Of course, Pakistan and Saudi Arabia had different interests in Afghanistan than America. Our interests only overlapped for a time. Saudi Arabia wanted to establish an Islamic state in Afghanistan and repress Shia (it wants the same in Syria today). And Pakistan was determined to install a puppet government in Afghanistan once the Russians left. That remains the ISI’s goal today, which is why we are now fighting a proxy war with Pakistan in Afghanistan.

In Syria, we will need the same sort of help. We can’t arm the rebels without a base next door. We should work with Turkey, Jordan, Saudi Arabia, and Qatar as well as the U.K. and France. But we should have no illusions that we all share the same end game. Our arms could end up in al Qaeda’s hands not just in Syria but in Iraq, Jordan, and elsewhere. They could be used to kill Americans.

And there is going to need to be bipartisan support in the Congress for a major covert operation arming a rebellion. Reagan and Casey had that in the 1980s. It was famously Democratic congressman Charlie Wilson’s war as much as it was Reagan’s war (at least in Hollywood). Some of the enthusiasm included a great deal of naiveté about our allies, especially the ISI, and a lot of romanticism about the mujahedin, but it also provided a solid base of support.

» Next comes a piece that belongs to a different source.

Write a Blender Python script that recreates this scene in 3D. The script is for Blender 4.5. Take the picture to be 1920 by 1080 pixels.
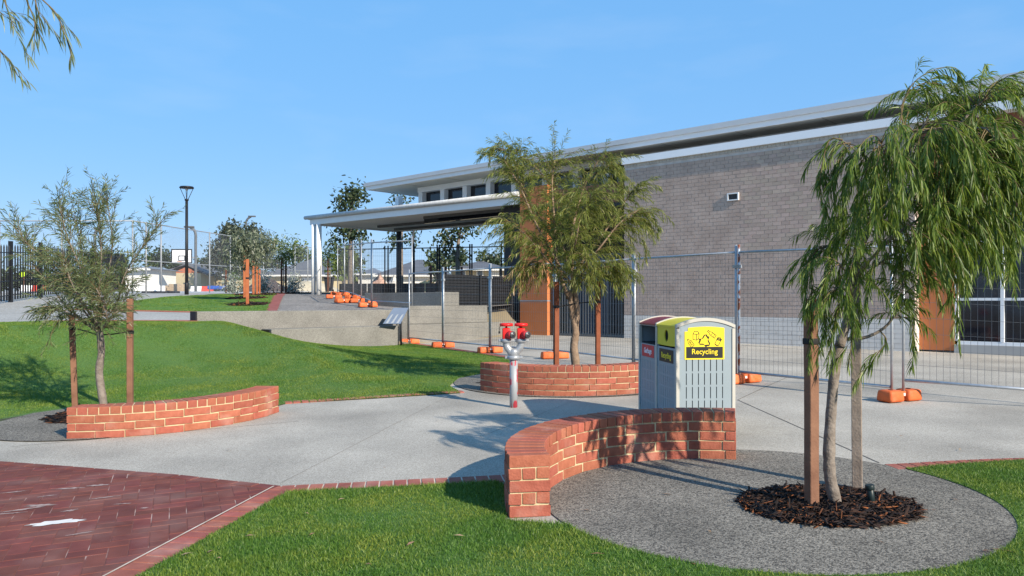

If America’s Syria mission lacks that, it will be constantly second-guessed. If the administration wants to arm the rebels, then it needs to make the case clearly and strongly. The president will need to take ownership. Hesitancy and uncertainty are a recipe for disaster.

Of course, there are many differences between Afghanistan in the 1980s and Syria today. Assad is not Brezhnev, and frankly, the stakes are not nearly as great. But no matter what, there will be unintended consequences. Arming the mujahedin was the right policy in the 1980s; Casey and Reagan never dreamed that Afghanistan would become a base for jihadists who would attack America. But it also had unintended and dangerous fallout. Clear thinking about goal, avoiding mission creep, frank talk with allies, and building bipartisan support can help bring the right outcome. Arming the rebels in Syria may be the right move today, but it could also be the start to a process that ends in another deeply unpopular, expensive, and counterproductive American war in the Islamic world.